## [Goal]
Extract all lines containing "parts".

## [Data excerpts]
>> Start

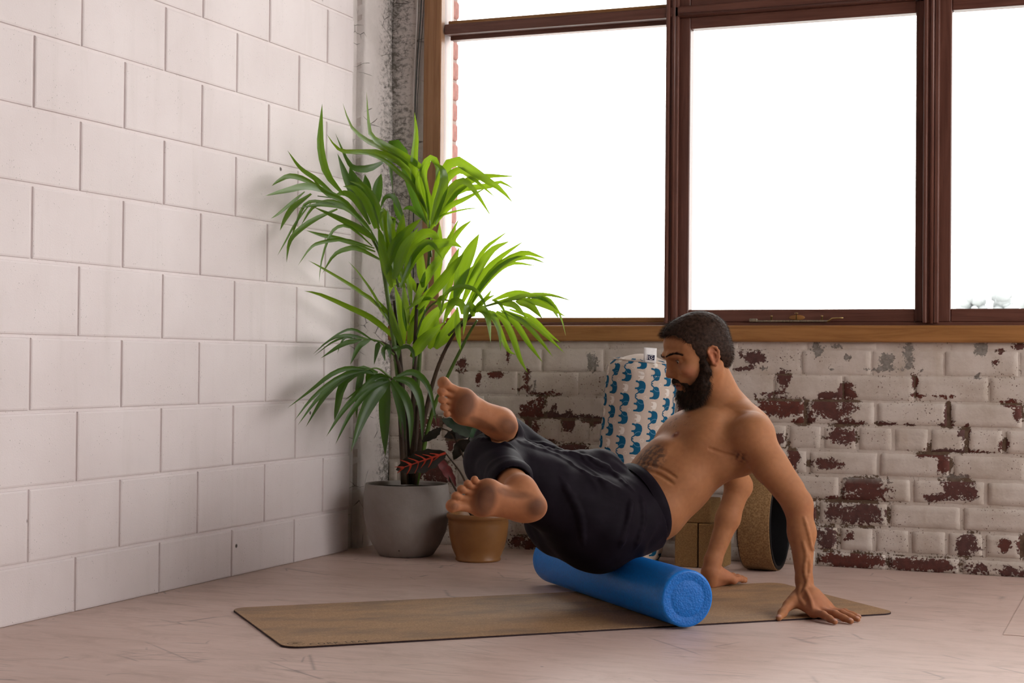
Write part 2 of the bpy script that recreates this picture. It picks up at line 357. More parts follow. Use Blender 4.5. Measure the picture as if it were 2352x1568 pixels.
for r in range(len(zl)-1):
    mod = 0.121 if r in (1, 5) else 0.242; x = JX[r]-mod*math.ceil((JX[r]-BX0)/mod)
    while x < BX1:
        a = max(x+0.006, BX0); b = min(x+mod-0.006, BX1)
        if b-a > 0.02 and zl[r+1]-zl[r] > 0.02: brick(a-(0.003 if r > 6 else 0), b+(0.003 if r > 6 else 0), zl[r]+(0.005 if 0 < r < 7 else 0.002 if r else 0.0), zl[r+1]-(0.005 if r < 7 else 0.002), r > 6)
        x += mod
# plaster strip between the corner and the window casing, and the rest of the wall out of view
V = []; Fc = []
for i in range(81):
    for j in range(7): V.append((0.145*j/6, 0.002*random.random(), SILLZ-0.01+(3.6-SILLZ)*i/80))
for i in range(80):
    for j in range(6): a = i*7+j; Fc.append((a, a+1, a+8, a+7))
ws = mesh_obj('wall_back_strip', V, Fc, M_PLASTER, None, True); tag(ws, kind='structure')
wh = box('wall_back_head', 0.0, 5.0, 0.0, 0.2, 2.95, 3.6, M_PLASTER, None, 0); tag(wh, kind='structure')
wr = box('wall_back_apron', BX1, 5.0, 0.0, 0.2, 0.0, SILLZ, M_BLOCK, None, 0); tag(wr, kind='structure')
wc = box('wall_back_core', 0.0, BX1, 0.0075, 0.2, -0.05, SILLZ, M_PLASTER, None, 0); tag(wc, kind='structure')
wk = box('wall_corner_core', -0.2, -0.006, -0.246, 0.2, -0.05, 3.6, M_PLASTER, None, 0); tag(wk, kind='structure')
wk2 = box('wall_strip_core', -0.01, 0.145, 0.004, 0.2, SILLZ, 3.6, M_PLASTER, None, 0); tag(wk2, kind='structure')
wrr = box('wall_rear', -0.2, 5.0, -8.2, -8.0, -0.05, 3.6, M_CEIL, None, 0); tag(wrr, kind='structure')
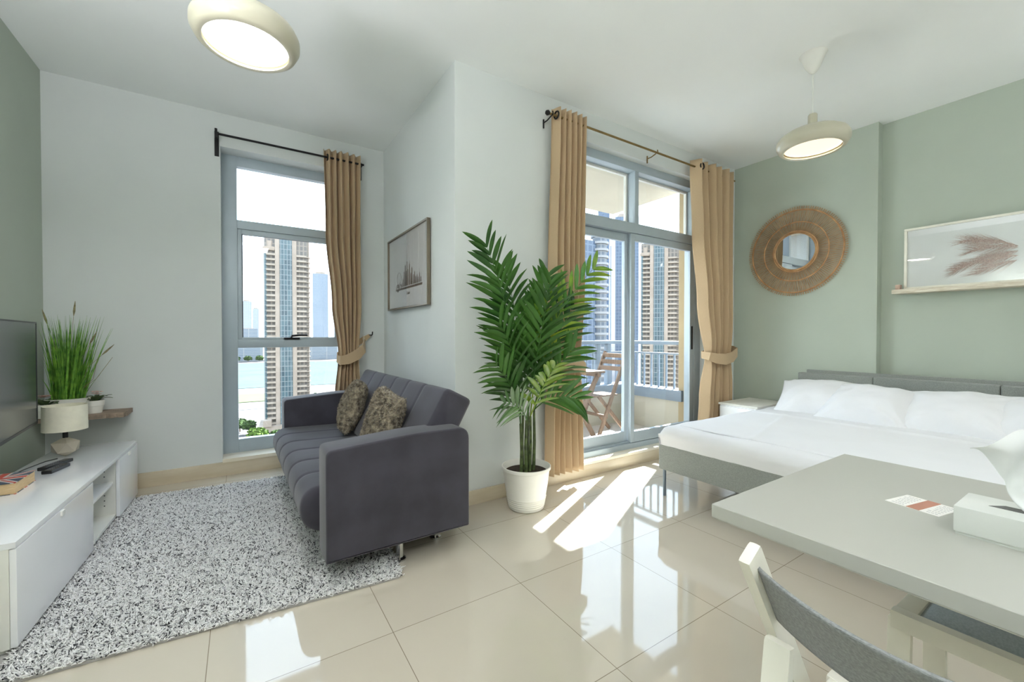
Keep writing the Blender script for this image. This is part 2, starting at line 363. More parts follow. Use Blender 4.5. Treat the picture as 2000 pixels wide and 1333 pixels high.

>> End

## [Full answer]
Write part 2 of the bpy script that recreates this picture. It picks up at line 357. More parts follow. Use Blender 4.5. Measure the picture as if it were 2352x1568 pixels.
Keep writing the Blender script for this image. This is part 2, starting at line 363. More parts follow. Use Blender 4.5. Treat the picture as 2000 pixels wide and 1333 pixels high.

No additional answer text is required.